By Rev. Michael X., JCL

 

Vatican officials are on the hunt for Abp. Carlo Maria Viganò.

 

According to sources within the Vatican, the Secretariat of State of the Holy See — under the direction of Pietro Cardinal Parolin — has communicated an instruction to its internal and external security services to use its "intelligence resources" to locate the physical whereabouts of Abp. Viganò.

 

This request has been communicated not only in order to prevent more unpredictable damage to the image of Pope Francis and the Holy See on the world stage, but also to "prepare the terrain" for the former apostolic nuncio-turned-whistleblower to be prosecuted for alleged multiple crimes against Vatican and Church law.

 

The urgency with which the location of Abp. Viganò is being sought is all the more palpable since, according to canon 1507 of the Code of Canon Law and other procedural and penal norms of the Holy See and Vatican City State, Abp. Viganò cannot be prosecuted or even punished unless he first be given the opportunity to be officially notified in writing of the specific canonical and Vatican crimes he is alleged to have committed and be given the opportunity to defend himself against them.

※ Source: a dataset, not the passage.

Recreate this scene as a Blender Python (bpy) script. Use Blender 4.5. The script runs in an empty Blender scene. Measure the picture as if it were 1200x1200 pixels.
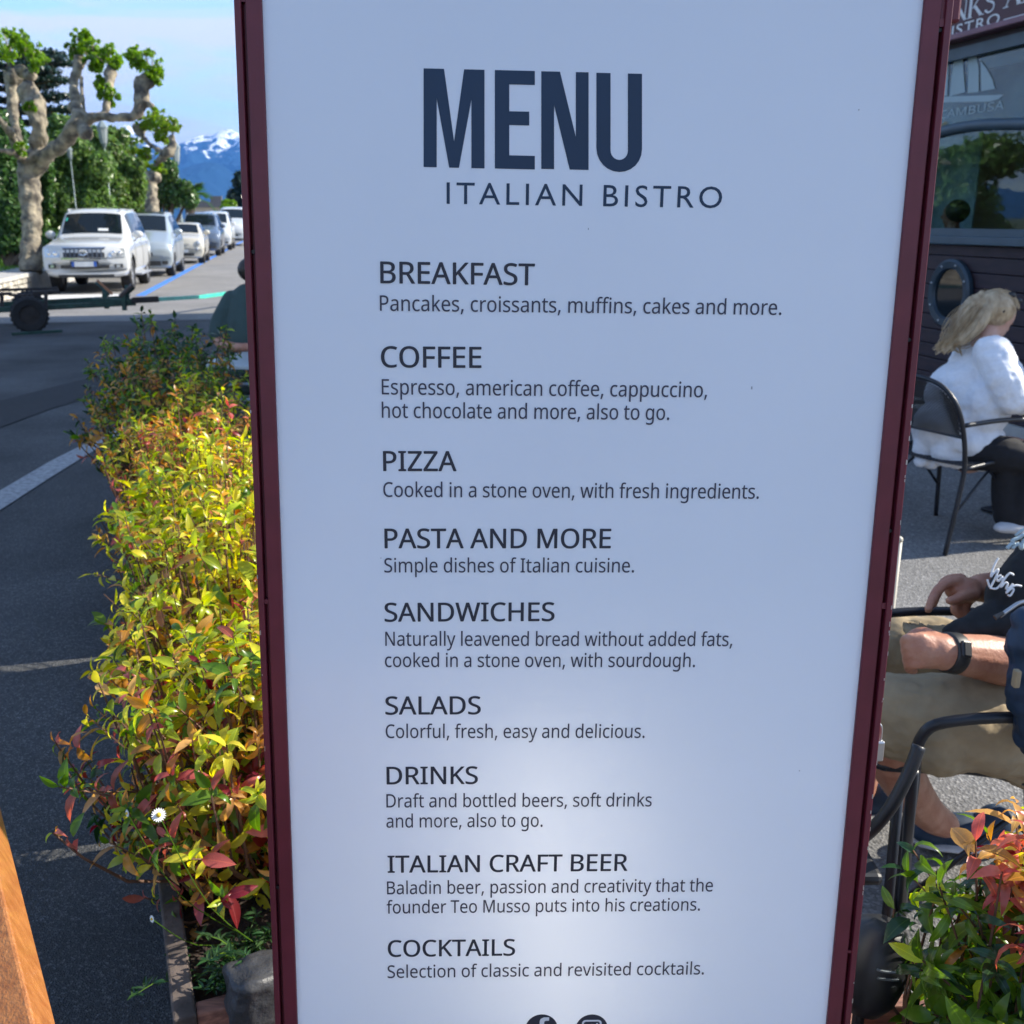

As first reported by the very well-informed Baron Roberto de Mattei (Corrispondenza Romana, September 5), criminal counts are said to be in the process of being researched and drafted in a libellus accusatorius (canonical criminal complaint) for Viganò having allegedly committed perjury for his having breached pontifical and other forms of state secrecy in violation of, among other norms, the Instruction Secreta continere on the Pontifical Secret issued on February 4, 1974 by John Cardinal Villot, Secretary of State of the Vatican.

 

The specific Norms of Secreta being researched for applicability and evidence in support of potential prosecution include:

 

1. Art. I-4 for Abp. Viganò’s alleged divulgation of extrajudicial denunciations received by him during his service of the Holy See regarding crimes against faith and morals and the Sacrament of Penance, and the process and decision pertaining to the handling of these denunciations regarding Theodore Cardinal McCarrick and other clerics referenced by Viganò in his testimony and in the articles of journalists to whom the archbishop is alleged to have disseminated such classified information;

 

2. Art. I-7 for his alleged dissemination of Vatican secrets gained by reason of office pertaining to appointments of bishops, specifically regarding the appointment of Cdl. Blase Cupich as archbishop of Chicago, Illinois;

 

3. Art. I-9 for his alleged divulgation of the electronically encrypted order transmitted by the Secretariat of State to Abp. Viganò regarding the appointment of Bp. Robert McElroy to the see of San Diego, California;

 

4. Art. I-10 for his breaching of "business or matters which are so grave in nature that they are placed under the Pontifical Secret by the Supreme Pontiff or a Cardinal of the relevant Dicastery."

 

News of the Vatican deploying its vast international resources to track down and prosecute Abp. Viganò are consistent with his assertions made to [veteran Italian Catholic Vaticanist] Aldo Maria Valli on their final encounter: that Viganò had "purchased a plane ticket," that he was "traveling abroad," that he "could not tell [Valli] where," that Valli "should not try to find him," that "his old cellular number will no longer be functioning," and that they "saluted each other one last time."

 

Viganò, in saying goodbye to Valli, appears to have known exactly what the worst elements of the Vatican and its agents are capable of.

 

Let us hope he has taken every necessary precaution from falling into the hands of those who would wish him ill.